2015 is predicted to see an increase in IT equipment finance, as UK tech businesses expect to grow four times quicker than Gross Domestic Product (GDP), according to an article on the Asset Finance International website.

Members from the Finance & Leasing Association (FLA) reported 5% growth in IT equipment finance during 2014, taking the total to £1.624 billion. During the final quarter of last year, however, the pace picked up significantly: a total £570 million of IT equipment was financed, which is a 25% increase compared with the same period in 2013. It is expected that this growth will continue throughout this year and beyond.

Meanwhile, Barclays’ Fast Growth Tech survey revealed that UK tech businesses are expecting solid growth this year.
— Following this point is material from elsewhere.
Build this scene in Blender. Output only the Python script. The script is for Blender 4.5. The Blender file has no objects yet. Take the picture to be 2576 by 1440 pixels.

After polling CEOs and owners of tech firms, the results revealed that the average company predicts 11% growth during 2015 – four times the GDP prediction for this year (2.6%).

Over half (58%) of firms expect growth of up to 10% this year, while 18% predict growth of between 10% and 20%, and 9% predict notable growth of more than 20%.

IT firms remain optimistic about the state of their business, with many expecting growth beyond 2015. The average company in the survey expects additional growth of 15% in 2016, while 16% predict growth of over 20%.

Sean Duffy, managing director of Barclays’ Technology, Media and Telecoms division, said that the growth predictions “reveal the optimism and drive of the UK’s work-leading technology sector,” before adding that the UK is a “real launch pad for innovative tech businesses.”

“Investors are seeing the UK as an international talent magnet and a platform to grow or launch their business for a number of compelling reasons, including the culture, light-touch regulation, supportive Government policies and access to finance,” he added.

When asked the reasons behind previous growth, 79% of companies cited strong leadership. Going forward, those companies saw strong leadership and a focus on marketing and advertising as both critical factors for growth.

According to the companies, the two main challenges that could impede growth are increased competition (29%) and the ability to attract and retain talented employees (25%).